• **Set problem**:
Can you retype every record below exactly as written?

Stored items
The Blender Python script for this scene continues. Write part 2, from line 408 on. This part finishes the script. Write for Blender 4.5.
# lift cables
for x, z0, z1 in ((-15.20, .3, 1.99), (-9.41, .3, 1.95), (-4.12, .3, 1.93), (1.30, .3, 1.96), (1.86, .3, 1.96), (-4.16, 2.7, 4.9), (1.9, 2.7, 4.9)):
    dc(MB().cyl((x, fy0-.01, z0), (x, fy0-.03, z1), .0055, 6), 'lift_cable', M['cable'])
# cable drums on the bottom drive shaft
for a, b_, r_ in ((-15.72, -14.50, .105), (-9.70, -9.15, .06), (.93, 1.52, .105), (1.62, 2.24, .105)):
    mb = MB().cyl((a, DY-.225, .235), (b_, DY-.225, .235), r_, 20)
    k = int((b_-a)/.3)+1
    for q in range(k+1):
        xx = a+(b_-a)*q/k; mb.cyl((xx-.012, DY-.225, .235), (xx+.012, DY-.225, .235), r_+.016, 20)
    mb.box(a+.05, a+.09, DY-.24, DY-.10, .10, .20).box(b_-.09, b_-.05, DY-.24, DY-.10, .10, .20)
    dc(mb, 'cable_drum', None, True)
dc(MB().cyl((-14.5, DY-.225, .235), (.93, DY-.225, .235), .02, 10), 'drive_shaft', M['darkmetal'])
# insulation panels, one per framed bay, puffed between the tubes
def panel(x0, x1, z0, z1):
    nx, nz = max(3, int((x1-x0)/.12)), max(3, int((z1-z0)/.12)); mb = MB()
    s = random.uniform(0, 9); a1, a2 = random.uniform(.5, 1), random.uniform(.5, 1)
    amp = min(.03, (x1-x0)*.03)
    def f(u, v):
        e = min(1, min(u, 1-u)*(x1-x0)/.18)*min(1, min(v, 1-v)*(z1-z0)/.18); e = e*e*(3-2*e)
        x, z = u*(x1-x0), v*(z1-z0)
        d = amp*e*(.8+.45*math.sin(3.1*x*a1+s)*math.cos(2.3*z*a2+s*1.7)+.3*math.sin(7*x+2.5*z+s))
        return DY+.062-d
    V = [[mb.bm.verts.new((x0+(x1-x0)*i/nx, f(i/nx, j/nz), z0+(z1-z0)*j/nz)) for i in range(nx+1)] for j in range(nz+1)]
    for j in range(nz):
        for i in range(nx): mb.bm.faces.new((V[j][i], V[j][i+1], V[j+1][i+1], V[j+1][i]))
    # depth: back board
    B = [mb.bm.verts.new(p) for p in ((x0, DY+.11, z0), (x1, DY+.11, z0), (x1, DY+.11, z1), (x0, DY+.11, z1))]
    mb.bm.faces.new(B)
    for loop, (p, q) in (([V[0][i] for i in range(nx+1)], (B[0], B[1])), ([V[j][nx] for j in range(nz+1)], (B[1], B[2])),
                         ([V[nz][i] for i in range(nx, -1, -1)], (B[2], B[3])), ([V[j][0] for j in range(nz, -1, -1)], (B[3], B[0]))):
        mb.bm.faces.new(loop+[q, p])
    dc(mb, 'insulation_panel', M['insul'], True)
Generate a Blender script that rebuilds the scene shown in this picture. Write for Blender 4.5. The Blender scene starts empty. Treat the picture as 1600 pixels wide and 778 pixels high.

• **Final result**:
The Blender Python script for this scene continues. Write part 2, from line 408 on. This part finishes the script. Write for Blender 4.5.
# lift cables
for x, z0, z1 in ((-15.20, .3, 1.99), (-9.41, .3, 1.95), (-4.12, .3, 1.93), (1.30, .3, 1.96), (1.86, .3, 1.96), (-4.16, 2.7, 4.9), (1.9, 2.7, 4.9)):
    dc(MB().cyl((x, fy0-.01, z0), (x, fy0-.03, z1), .0055, 6), 'lift_cable', M['cable'])
# cable drums on the bottom drive shaft
for a, b_, r_ in ((-15.72, -14.50, .105), (-9.70, -9.15, .06), (.93, 1.52, .105), (1.62, 2.24, .105)):
    mb = MB().cyl((a, DY-.225, .235), (b_, DY-.225, .235), r_, 20)
    k = int((b_-a)/.3)+1
    for q in range(k+1):
        xx = a+(b_-a)*q/k; mb.cyl((xx-.012, DY-.225, .235), (xx+.012, DY-.225, .235), r_+.016, 20)
    mb.box(a+.05, a+.09, DY-.24, DY-.10, .10, .20).box(b_-.09, b_-.05, DY-.24, DY-.10, .10, .20)
    dc(mb, 'cable_drum', None, True)
dc(MB().cyl((-14.5, DY-.225, .235), (.93, DY-.225, .235), .02, 10), 'drive_shaft', M['darkmetal'])
# insulation panels, one per framed bay, puffed between the tubes
def panel(x0, x1, z0, z1):
    nx, nz = max(3, int((x1-x0)/.12)), max(3, int((z1-z0)/.12)); mb = MB()
    s = random.uniform(0, 9); a1, a2 = random.uniform(.5, 1), random.uniform(.5, 1)
    amp = min(.03, (x1-x0)*.03)
    def f(u, v):
        e = min(1, min(u, 1-u)*(x1-x0)/.18)*min(1, min(v, 1-v)*(z1-z0)/.18); e = e*e*(3-2*e)
        x, z = u*(x1-x0), v*(z1-z0)
        d = amp*e*(.8+.45*math.sin(3.1*x*a1+s)*math.cos(2.3*z*a2+s*1.7)+.3*math.sin(7*x+2.5*z+s))
        return DY+.062-d
    V = [[mb.bm.verts.new((x0+(x1-x0)*i/nx, f(i/nx, j/nz), z0+(z1-z0)*j/nz)) for i in range(nx+1)] for j in range(nz+1)]
    for j in range(nz):
        for i in range(nx): mb.bm.faces.new((V[j][i], V[j][i+1], V[j+1][i+1], V[j+1][i]))
    # depth: back board
    B = [mb.bm.verts.new(p) for p in ((x0, DY+.11, z0), (x1, DY+.11, z0), (x1, DY+.11, z1), (x0, DY+.11, z1))]
    mb.bm.faces.new(B)
    for loop, (p, q) in (([V[0][i] for i in range(nx+1)], (B[0], B[1])), ([V[j][nx] for j in range(nz+1)], (B[1], B[2])),
                         ([V[nz][i] for i in range(nx, -1, -1)], (B[2], B[3])), ([V[j][0] for j in range(nz, -1, -1)], (B[3], B[0]))):
        mb.bm.faces.new(loop+[q, p])
    dc(mb, 'insulation_panel', M['insul'], True)
Generate a Blender script that rebuilds the scene shown in this picture. Write for Blender 4.5. The Blender scene starts empty. Treat the picture as 1600 pixels wide and 778 pixels high.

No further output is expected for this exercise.